I think it's safe to say we should hold off on the obituaries for now.

[1] http://www.joystiq.com/2011/03/02/pc-gaming-sector-enjoyed-s... [2] http://www.gamasutra.com/view/news/33394/Interview_Frank_Gib...


I would say that lots of software developers of PC games died because of piracy.

PC gaming was in life-support for about three years because of that.

And it has recovered thanks to Steam.


Indeed. http://www.gamesetwatch.com/newzoo_2010spend.jpg shows that traditional non-MMO PC gaming is a larger portion of the market than most consoles, even in the US. Plus with digital distribution publishers get 70-100% of the money customers spend, as opposed to retail's ~30%, so you need to sell half to a third as much as on consoles to make just as much money.


All the viable gaming platforms, other than the Xbox 360, are running some OpenGL variant.

That's pushing it a little. Maybe you mean "viable for low-budget, independent developers" (no expensive devkit needed)? It's not that widespread on consoles: Nintendo still seem to be doing well, and none of their platforms support anything close to OpenGL. I'm aware that there is an OpenGL ES implementation for the PS3, but I'd be surprised if that was the only way or even the preferred method of talking to the graphics chip. In my experience, game console graphics programming is usually super low level, with the "API" consisting of a bunch of inline C functions and enum constants for twiddling GPU hardware registers, filling DMA buffers and handling interrupts.

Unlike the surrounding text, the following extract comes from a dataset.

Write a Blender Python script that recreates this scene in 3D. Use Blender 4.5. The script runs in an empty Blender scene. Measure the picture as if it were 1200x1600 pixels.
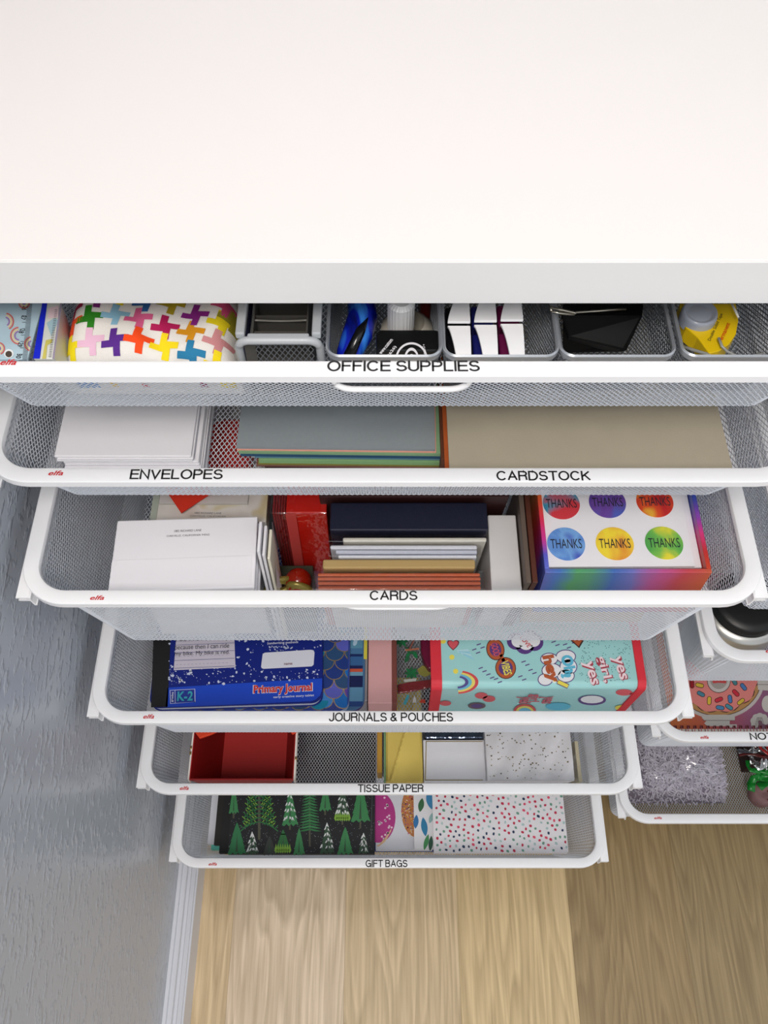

Graphics APIs serve 2 purposes:

1. hardware and OS independence (consistent API for the same OS running on different GPU hardware, or for porting software between OSes)

2. sandboxing apps to prevent direct hardware access. The latter is useful for any multitasking platform, whether it's explicitly multi-tasking or just to shield the foreground app from accessing stuff running in the background, like on older iOS versions.

If you care about neither, or the latter is taken care of in hardware (IOMMU), then raw access to the GPU lets you do stuff that's way cooler than you could do with a driver and an API (though it's usually more work).


> low-budget, independent developers

Well sure, if you're a AAA studio developing bleeding-edge Xbox360/PS3/PC games that squeeze every drop of performance from the GPU (Carmack's area of expertise), your technical choices are going to be very different from those who are developing less graphically-intensive games for iOS/Android/PC/Mac.

I suspect the latter group is better represented on HN. And for those, OpenGL ES is almost certainly the best choice.


In case it's not clear: I wasn't passing judgement, merely explaining the situation and weighing up the advantages of the various approaches. For iOS, Android and Mac, OpenGL is pretty much the only choice, and sticking to the subset that is OpenGL ES even on the Mac is sensible if there's a chance you might want to port. That said, if your needs aren't such that you need close-to-the-metal access to the hardware, you may well be best off using one of the many inexpensive third-party engines altogether.


I would think that the PS3 supports more than just ES, as Unigine has been offering their engine for use on the console, and their benchmarks using said engine use the latest OpenGL 4 features like HW tesselation (http://unigine.com).


I don't know what the story is exactly (I quit my job at a major UK developer shortly before I was supposed to start working on a PS3 project) but there are some details here: http://en.wikipedia.org/wiki/PSGL

Since RSX is rumoured to not be that powerful, I suspect Unigine might be doing the tesselation on the Cell's SPUs.


PSGL is OpenGL ES with extras but hardly anyone uses PSGL these days, preferring to use the native GPU command buffer generation library, libgcm.


Even with OpenGL you don't get multi-platform for free. Neither with D3D (PC and XBOX)

There are more important things to consider: - Image compression supported (DXT vs. PVRTC vs. others) - Type of rendering buffers supported and precision (stencil, z-buffer, etc) - Features of the latter - can you do some prepass to skip pixel shaders? - Normal map encoding and compression - Primitive buffering (batching) - static, dynamic, or low-level if the platform allows it - Minimizing state changes - Organizing mesh data for most optimum cache - Hardware level queries - "Did last primitive actually drawn something on the screen?"

So what the drawing api is of little importance for big AAA games. Data organization and features (what actually is supported on the HW, and which rendering paths are fast) is more important.

Now for CAD/3D Designer apps - you have more dynamic data - your meshes change too much, textures. You need very good looking wireframe antialiasing, etc.

For games - almost everything is precooked - starting from global illumination, meshes that have been cache optimized and had vertices welded where possible. Level maps optimized so that they draw faster, and batched so that with few draw calls you draw the whole level, etc.

My opinion is that OpenGL is really suitable for the latter, but it's also suitable for the former. Though D3D by not keeping much backward API compability can talk to the hardware in more straightforward talk, hence the API design:

OpenGL - functions with general types, not much if not at all structures. Easily to serialize (protocolize). Direct3D - functions with very specific goals, using structures more or less tied to the hardware, or the operating system, hence less portability.

For example I can't see D3D as an API taking off the way webGL is doing, simply because it's hard to map it's API to a scripting language, while OpenGL can.